(RAW DATA)
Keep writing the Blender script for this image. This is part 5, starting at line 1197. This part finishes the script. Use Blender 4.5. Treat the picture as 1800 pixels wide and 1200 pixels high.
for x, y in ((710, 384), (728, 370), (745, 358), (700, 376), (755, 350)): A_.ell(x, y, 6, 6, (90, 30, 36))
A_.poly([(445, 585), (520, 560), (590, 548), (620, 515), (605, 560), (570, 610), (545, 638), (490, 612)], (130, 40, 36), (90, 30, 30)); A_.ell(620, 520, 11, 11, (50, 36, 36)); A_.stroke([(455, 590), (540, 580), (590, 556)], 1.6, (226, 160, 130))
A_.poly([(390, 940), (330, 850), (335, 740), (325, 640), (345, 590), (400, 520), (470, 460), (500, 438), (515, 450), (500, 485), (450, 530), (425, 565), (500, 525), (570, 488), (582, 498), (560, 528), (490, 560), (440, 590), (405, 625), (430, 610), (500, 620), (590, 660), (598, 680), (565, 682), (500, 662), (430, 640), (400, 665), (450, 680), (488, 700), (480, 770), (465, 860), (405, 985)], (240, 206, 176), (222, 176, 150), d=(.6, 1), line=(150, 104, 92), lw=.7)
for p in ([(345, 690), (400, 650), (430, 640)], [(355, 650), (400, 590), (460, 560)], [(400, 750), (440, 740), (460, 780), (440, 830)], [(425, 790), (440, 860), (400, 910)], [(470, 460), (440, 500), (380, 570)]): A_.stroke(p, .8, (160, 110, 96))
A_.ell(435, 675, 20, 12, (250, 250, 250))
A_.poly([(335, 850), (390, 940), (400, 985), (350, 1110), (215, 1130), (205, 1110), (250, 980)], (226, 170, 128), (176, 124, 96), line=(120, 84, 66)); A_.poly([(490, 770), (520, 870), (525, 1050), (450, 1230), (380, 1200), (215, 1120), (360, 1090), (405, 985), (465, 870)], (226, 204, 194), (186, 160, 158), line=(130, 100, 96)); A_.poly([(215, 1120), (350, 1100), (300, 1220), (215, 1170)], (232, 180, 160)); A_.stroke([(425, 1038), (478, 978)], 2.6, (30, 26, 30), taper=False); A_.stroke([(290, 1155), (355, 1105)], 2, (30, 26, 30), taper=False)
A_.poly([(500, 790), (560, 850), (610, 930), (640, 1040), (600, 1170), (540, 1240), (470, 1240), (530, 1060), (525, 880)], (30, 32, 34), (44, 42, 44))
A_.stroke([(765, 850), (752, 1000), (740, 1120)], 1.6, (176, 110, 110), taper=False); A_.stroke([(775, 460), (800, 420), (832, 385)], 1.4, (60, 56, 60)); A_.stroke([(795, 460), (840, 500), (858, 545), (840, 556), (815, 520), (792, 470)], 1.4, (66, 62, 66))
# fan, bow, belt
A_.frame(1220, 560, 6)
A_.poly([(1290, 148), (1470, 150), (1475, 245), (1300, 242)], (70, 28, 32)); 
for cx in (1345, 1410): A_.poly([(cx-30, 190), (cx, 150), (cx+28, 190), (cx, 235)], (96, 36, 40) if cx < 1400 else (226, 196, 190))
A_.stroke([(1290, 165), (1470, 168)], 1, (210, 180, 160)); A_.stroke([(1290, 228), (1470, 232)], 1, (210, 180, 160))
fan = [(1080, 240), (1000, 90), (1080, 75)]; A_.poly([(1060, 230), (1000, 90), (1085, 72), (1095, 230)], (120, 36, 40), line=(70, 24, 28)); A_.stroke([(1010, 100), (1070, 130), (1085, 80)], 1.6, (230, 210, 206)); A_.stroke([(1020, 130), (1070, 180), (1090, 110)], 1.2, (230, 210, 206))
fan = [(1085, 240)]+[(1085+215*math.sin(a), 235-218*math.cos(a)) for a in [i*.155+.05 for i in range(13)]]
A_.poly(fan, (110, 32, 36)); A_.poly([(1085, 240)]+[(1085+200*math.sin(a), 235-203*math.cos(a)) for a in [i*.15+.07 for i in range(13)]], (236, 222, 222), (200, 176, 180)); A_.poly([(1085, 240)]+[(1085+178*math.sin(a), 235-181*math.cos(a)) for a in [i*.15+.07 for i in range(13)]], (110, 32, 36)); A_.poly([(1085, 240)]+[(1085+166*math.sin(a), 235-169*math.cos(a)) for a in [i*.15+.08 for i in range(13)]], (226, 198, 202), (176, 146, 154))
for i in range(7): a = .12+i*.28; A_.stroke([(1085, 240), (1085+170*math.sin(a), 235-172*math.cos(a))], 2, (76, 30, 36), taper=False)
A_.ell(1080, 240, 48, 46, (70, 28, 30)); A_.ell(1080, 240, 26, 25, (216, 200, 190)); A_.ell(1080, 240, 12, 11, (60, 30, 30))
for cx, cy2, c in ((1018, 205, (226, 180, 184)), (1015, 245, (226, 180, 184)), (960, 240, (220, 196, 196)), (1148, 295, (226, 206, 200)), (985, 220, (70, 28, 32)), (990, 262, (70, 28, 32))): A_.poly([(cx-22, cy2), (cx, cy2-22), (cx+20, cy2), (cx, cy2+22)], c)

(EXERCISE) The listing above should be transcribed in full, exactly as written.

(RESPONSE FOR THIS EXERCISE)
Keep writing the Blender script for this image. This is part 5, starting at line 1197. This part finishes the script. Use Blender 4.5. Treat the picture as 1800 pixels wide and 1200 pixels high.
for x, y in ((710, 384), (728, 370), (745, 358), (700, 376), (755, 350)): A_.ell(x, y, 6, 6, (90, 30, 36))
A_.poly([(445, 585), (520, 560), (590, 548), (620, 515), (605, 560), (570, 610), (545, 638), (490, 612)], (130, 40, 36), (90, 30, 30)); A_.ell(620, 520, 11, 11, (50, 36, 36)); A_.stroke([(455, 590), (540, 580), (590, 556)], 1.6, (226, 160, 130))
A_.poly([(390, 940), (330, 850), (335, 740), (325, 640), (345, 590), (400, 520), (470, 460), (500, 438), (515, 450), (500, 485), (450, 530), (425, 565), (500, 525), (570, 488), (582, 498), (560, 528), (490, 560), (440, 590), (405, 625), (430, 610), (500, 620), (590, 660), (598, 680), (565, 682), (500, 662), (430, 640), (400, 665), (450, 680), (488, 700), (480, 770), (465, 860), (405, 985)], (240, 206, 176), (222, 176, 150), d=(.6, 1), line=(150, 104, 92), lw=.7)
for p in ([(345, 690), (400, 650), (430, 640)], [(355, 650), (400, 590), (460, 560)], [(400, 750), (440, 740), (460, 780), (440, 830)], [(425, 790), (440, 860), (400, 910)], [(470, 460), (440, 500), (380, 570)]): A_.stroke(p, .8, (160, 110, 96))
A_.ell(435, 675, 20, 12, (250, 250, 250))
A_.poly([(335, 850), (390, 940), (400, 985), (350, 1110), (215, 1130), (205, 1110), (250, 980)], (226, 170, 128), (176, 124, 96), line=(120, 84, 66)); A_.poly([(490, 770), (520, 870), (525, 1050), (450, 1230), (380, 1200), (215, 1120), (360, 1090), (405, 985), (465, 870)], (226, 204, 194), (186, 160, 158), line=(130, 100, 96)); A_.poly([(215, 1120), (350, 1100), (300, 1220), (215, 1170)], (232, 180, 160)); A_.stroke([(425, 1038), (478, 978)], 2.6, (30, 26, 30), taper=False); A_.stroke([(290, 1155), (355, 1105)], 2, (30, 26, 30), taper=False)
A_.poly([(500, 790), (560, 850), (610, 930), (640, 1040), (600, 1170), (540, 1240), (470, 1240), (530, 1060), (525, 880)], (30, 32, 34), (44, 42, 44))
A_.stroke([(765, 850), (752, 1000), (740, 1120)], 1.6, (176, 110, 110), taper=False); A_.stroke([(775, 460), (800, 420), (832, 385)], 1.4, (60, 56, 60)); A_.stroke([(795, 460), (840, 500), (858, 545), (840, 556), (815, 520), (792, 470)], 1.4, (66, 62, 66))
# fan, bow, belt
A_.frame(1220, 560, 6)
A_.poly([(1290, 148), (1470, 150), (1475, 245), (1300, 242)], (70, 28, 32)); 
for cx in (1345, 1410): A_.poly([(cx-30, 190), (cx, 150), (cx+28, 190), (cx, 235)], (96, 36, 40) if cx < 1400 else (226, 196, 190))
A_.stroke([(1290, 165), (1470, 168)], 1, (210, 180, 160)); A_.stroke([(1290, 228), (1470, 232)], 1, (210, 180, 160))
fan = [(1080, 240), (1000, 90), (1080, 75)]; A_.poly([(1060, 230), (1000, 90), (1085, 72), (1095, 230)], (120, 36, 40), line=(70, 24, 28)); A_.stroke([(1010, 100), (1070, 130), (1085, 80)], 1.6, (230, 210, 206)); A_.stroke([(1020, 130), (1070, 180), (1090, 110)], 1.2, (230, 210, 206))
fan = [(1085, 240)]+[(1085+215*math.sin(a), 235-218*math.cos(a)) for a in [i*.155+.05 for i in range(13)]]
A_.poly(fan, (110, 32, 36)); A_.poly([(1085, 240)]+[(1085+200*math.sin(a), 235-203*math.cos(a)) for a in [i*.15+.07 for i in range(13)]], (236, 222, 222), (200, 176, 180)); A_.poly([(1085, 240)]+[(1085+178*math.sin(a), 235-181*math.cos(a)) for a in [i*.15+.07 for i in range(13)]], (110, 32, 36)); A_.poly([(1085, 240)]+[(1085+166*math.sin(a), 235-169*math.cos(a)) for a in [i*.15+.08 for i in range(13)]], (226, 198, 202), (176, 146, 154))
for i in range(7): a = .12+i*.28; A_.stroke([(1085, 240), (1085+170*math.sin(a), 235-172*math.cos(a))], 2, (76, 30, 36), taper=False)
A_.ell(1080, 240, 48, 46, (70, 28, 30)); A_.ell(1080, 240, 26, 25, (216, 200, 190)); A_.ell(1080, 240, 12, 11, (60, 30, 30))
for cx, cy2, c in ((1018, 205, (226, 180, 184)), (1015, 245, (226, 180, 184)), (960, 240, (220, 196, 196)), (1148, 295, (226, 206, 200)), (985, 220, (70, 28, 32)), (990, 262, (70, 28, 32))): A_.poly([(cx-22, cy2), (cx, cy2-22), (cx+20, cy2), (cx, cy2+22)], c)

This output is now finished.